Nel mondo esistono circa 2700 ZES, Cina e Dubai sono gli esempi più conosciuti. In Europa se ne contano una settantina, 14 delle quali istituite in Polonia. La misura fiscale più importante delle ZES polacche è la corporate income tax che può oscillare tra il 25% e il 55% a seconda di una serie di variabili. Per ottenere l’esenzione, le imprese devono ricevere un’apposita autorizzazione che è subordinata ad una serie di condizioni, come un investimento minimo di 100.000 euro o il mantenimento del business e della forza lavoro nell’area per almeno 5 anni. Se quanto dichiarato non si verifica, l’impresa è costretta a restituire gli aiuti ricevuti.

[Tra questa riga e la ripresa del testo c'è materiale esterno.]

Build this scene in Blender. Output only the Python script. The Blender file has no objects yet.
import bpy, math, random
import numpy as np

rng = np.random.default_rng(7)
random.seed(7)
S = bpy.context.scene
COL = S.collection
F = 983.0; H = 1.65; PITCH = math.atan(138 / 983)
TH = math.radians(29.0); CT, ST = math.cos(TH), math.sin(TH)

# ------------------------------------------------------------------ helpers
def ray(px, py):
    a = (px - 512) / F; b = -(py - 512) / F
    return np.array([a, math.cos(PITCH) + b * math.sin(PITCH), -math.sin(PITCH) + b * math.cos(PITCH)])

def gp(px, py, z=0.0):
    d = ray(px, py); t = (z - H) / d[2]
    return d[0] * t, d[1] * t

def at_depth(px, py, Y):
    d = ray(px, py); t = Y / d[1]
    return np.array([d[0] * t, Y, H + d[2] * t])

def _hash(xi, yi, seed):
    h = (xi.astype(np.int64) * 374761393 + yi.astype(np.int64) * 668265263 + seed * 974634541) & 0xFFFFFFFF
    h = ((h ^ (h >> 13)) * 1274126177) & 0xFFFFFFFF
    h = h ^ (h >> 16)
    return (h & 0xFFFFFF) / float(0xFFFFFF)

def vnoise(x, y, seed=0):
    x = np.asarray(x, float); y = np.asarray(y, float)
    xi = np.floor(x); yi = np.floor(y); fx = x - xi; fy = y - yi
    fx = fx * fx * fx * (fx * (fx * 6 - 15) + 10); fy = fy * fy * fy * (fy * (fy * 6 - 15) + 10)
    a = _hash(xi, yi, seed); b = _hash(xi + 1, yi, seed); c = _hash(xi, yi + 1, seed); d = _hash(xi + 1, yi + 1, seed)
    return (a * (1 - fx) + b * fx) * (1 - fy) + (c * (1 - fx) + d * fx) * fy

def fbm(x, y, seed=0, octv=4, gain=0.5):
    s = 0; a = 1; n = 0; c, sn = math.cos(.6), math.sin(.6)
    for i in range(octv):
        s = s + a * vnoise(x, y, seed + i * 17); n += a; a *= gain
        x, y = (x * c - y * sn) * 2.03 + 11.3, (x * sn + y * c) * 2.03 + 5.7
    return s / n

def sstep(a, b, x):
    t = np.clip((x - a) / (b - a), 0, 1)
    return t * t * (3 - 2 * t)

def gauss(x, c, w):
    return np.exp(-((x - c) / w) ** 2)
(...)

Tra il 2003 e il 2012 la ZES ha contribuito ad una crescita media del PIL nelle regioni interessate pari al 4,12%. Nella progettazione della ZES sarà decisiva la valorizzazione della filiera che ogni regione vuole andare ad attrarre, e per questo risulterà fondamentale interpretare con attenzione le dinamiche storiche e prospettiche dei mercati di riferimento. Ogni ZES deve contenere almeno un porto, e attualmente sul tavolo del Governo sono già arrivate le proposte della Regione Calabria con Gioia Tauro e della Campania con il potenziamento dell’hub strategico di Napoli-Salerno. La straordinaria opportunità della ZES va sfruttata mettendo a sistema l’intermodalità delle regioni meridionali con i necessari investimenti sulla rete ferroviaria, funzionali ad elevarla agli standard europei di massima efficienza.